Questo è un po’ quello successe ai cristiani durante la dominazione araba e agli ebrei durante l’editto di espulsione del 1492: si convertivano per convenienza e di nascosto continuavano a professare la loro religione.
Si, c’era pace, ma non è tutto oro quello che luccica. Capitava spesso e volentieri che scoppiavano scannate di quelle giuste per cui volavano colpi di tappine (ciabatte), cucchiai di legno, sputazzate e kebab. Insomma, siccome tutto il mondo è paese, succedeva che, a periodi, quest’occhio non poteva vedere l’altro, e rari non erano gli insulti o gli sfottò.

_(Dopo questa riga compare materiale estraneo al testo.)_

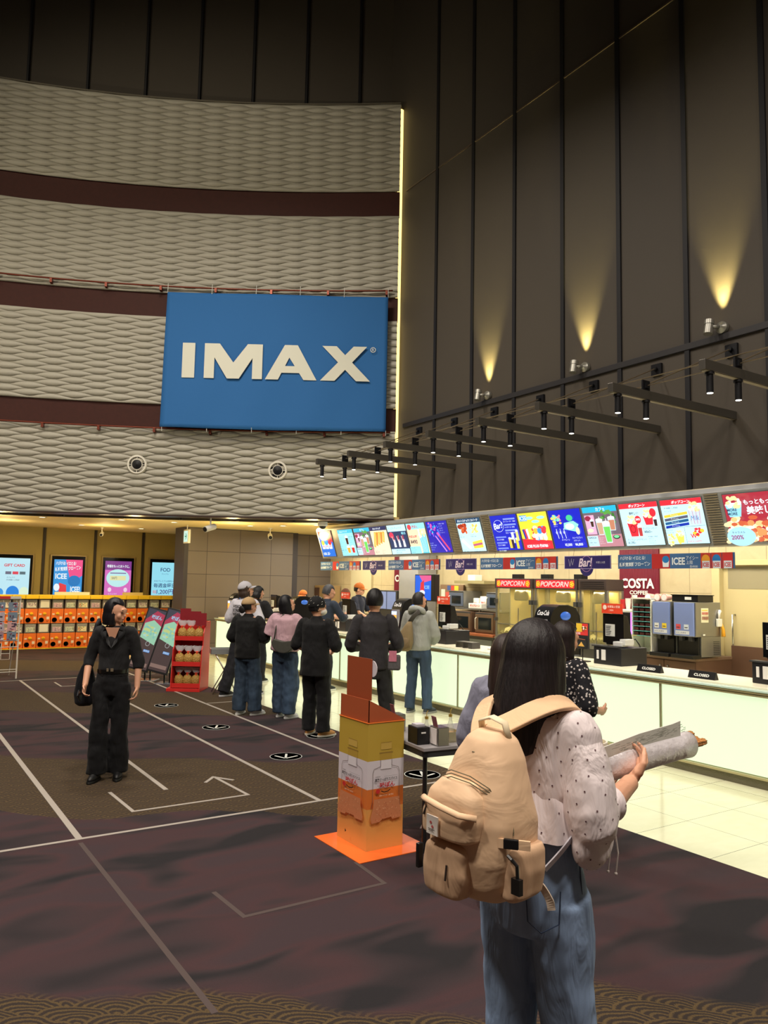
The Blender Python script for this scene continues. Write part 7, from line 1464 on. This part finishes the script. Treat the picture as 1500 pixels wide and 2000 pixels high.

La parola “allallato”, di cui discutevamo prima, probabilmente era una uno di questi e non c’è niente di strano perché non sarebbe né il primo né l’ultimo. La radice del termine di fatti è “Allah”. E sempre probabilmente si trattava di uno sfottò da parte dei cristiani che dicendo allallati si riferivano alla distrazione generale dei musulmani che sembravano mettere al centro del loro mondo solo stu “Allah”.
Se poi volessimo analizzare un po’ più a fondo la cosa dovremmo considerare, ma questo è solo il mio parere, che ci sono due parole che iniziano con la stessa radice: allallato, che sta per "disattento", e allafannato, che sta per "affamato".
Mi verrebbe da pensare che questi arabi, che tante cose hanno apportato alla Sicilia e al mondo intero, quando si trovavano ad affrontare il Ramadan, che è il mese di digiuno per commemorare la rivelazione del Corano (e non vi fate meraviglia perché i cristiani durante la quaresima non mangiano la carne), dovendo fare digiuno dall’alba al tramonto, erano veramente alllallati perché manco potevano stare in piedi.
Di contro, finito l’orario digiuno, o addirittura il Ramadan, si mettevano a mangiare come se non ci fosse un domani e quindi come degli allafannati. Molto più offensiva era la parola “marrani” che i cristiani usavano sempre in modo dispregiativo per indicare gli ebrei e che in spagnolo significa “maiali”.
Oggi per fortuna sono passati più di mille anni e fra di noi siciliani allallati ce ne stanno assai, soprattutto nei partiti politici, e allafannati ancora di più, sempre nei palazzi della politica.